Sutton Trust criticises school admission policies

9 Apr 10
A leading social mobility charity has denounced the schools admission policies of both Labour and the Conservatives
By Lucy Phillips

12 April 2010

A leading social mobility charity has denounced the schools admission policies of both Labour and the Conservatives.

A report published today by the Sutton Trust says that ballots are the fairest way to allocate oversubscribed places at secondary schools. Labour’s current admissions code is failing to address social segregation problems and Tory reforms to create a new cadre of independently run state schools would be unlikely to resolve this.

In the foreword to the report, Worlds apart: social variation among schools, Sutton Trust chair Sir Peter Lampl said: ‘There has to be some way of choosing which pupils are admitted, and ballots offer the same chances to all children irrespective of their background.’ Such random allocation could be used in conjunction with other criteria, such as ability, faith or location, but ultimately would lead to a ‘more equitable education system’.
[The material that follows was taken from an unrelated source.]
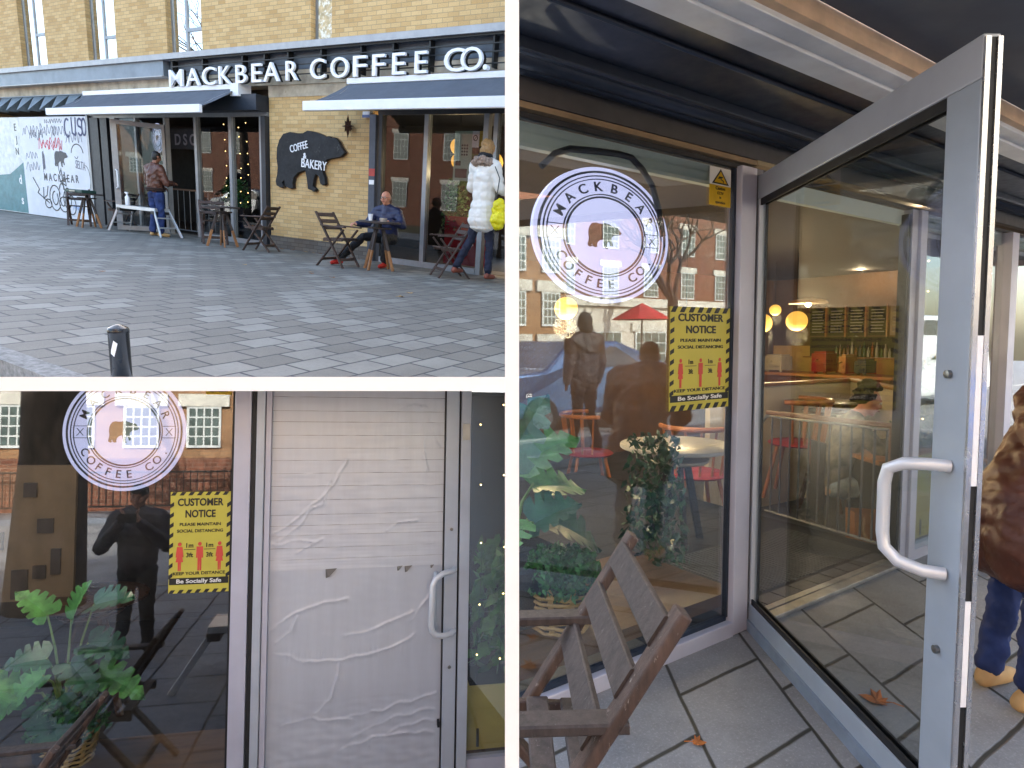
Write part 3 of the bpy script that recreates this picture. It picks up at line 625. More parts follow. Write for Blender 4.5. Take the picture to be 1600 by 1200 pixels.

The study found that current admissions processes contributed to social segregation among pupils in England because some parents were able to find loopholes, such as buying a house or joining a particular faith, to get their children in to the desired school. Despite government efforts to enforce tighter policies, the researchers conclude: ‘There is still wriggle room for schools that want to ensure a favourable intake to enable them to show up well in league tables.’  

Professor Alan Smithers, author of the report and director of the Centre for Education and Employment research at the University of Buckingham, told Public Finance that Labour had ‘tried very hard’ but an admissions code ‘becomes more and more complicated and that may not be the way to do it’. He added: ‘The simpler and fairer way to bring about a greater mix would be to have allocation on the basis of a random ballot.’

Conservative proposals to allow parents to set up and run schools were likely to result in even more segregation because ‘if parents move to set up a school they will be particularly interested in their own children and children like their own children’, Smithers said.

But he admitted that while such a balloting system would ‘lead to a better integration of society’, it would take a very skilled politician ‘to persuade all parents that it’s a good idea because some parents will feel they have lost control of the system they can operate by house purchases, faith or ferrying their children to and from school’.

The report reveals that the country’s leading 164 comprehensive schools are more socially exclusive than England’s remaining 164 grammar schools. The comprehensives took only 9.2% of children from deprived backgrounds compared with grammars, which took 13.5%. Both types of schools were drawing pupils from areas where about 20% of families were judged deprived. Of the 100 most socially selective schools in the country, 91 were comprehensives, 8 were grammars and there was one secondary modern.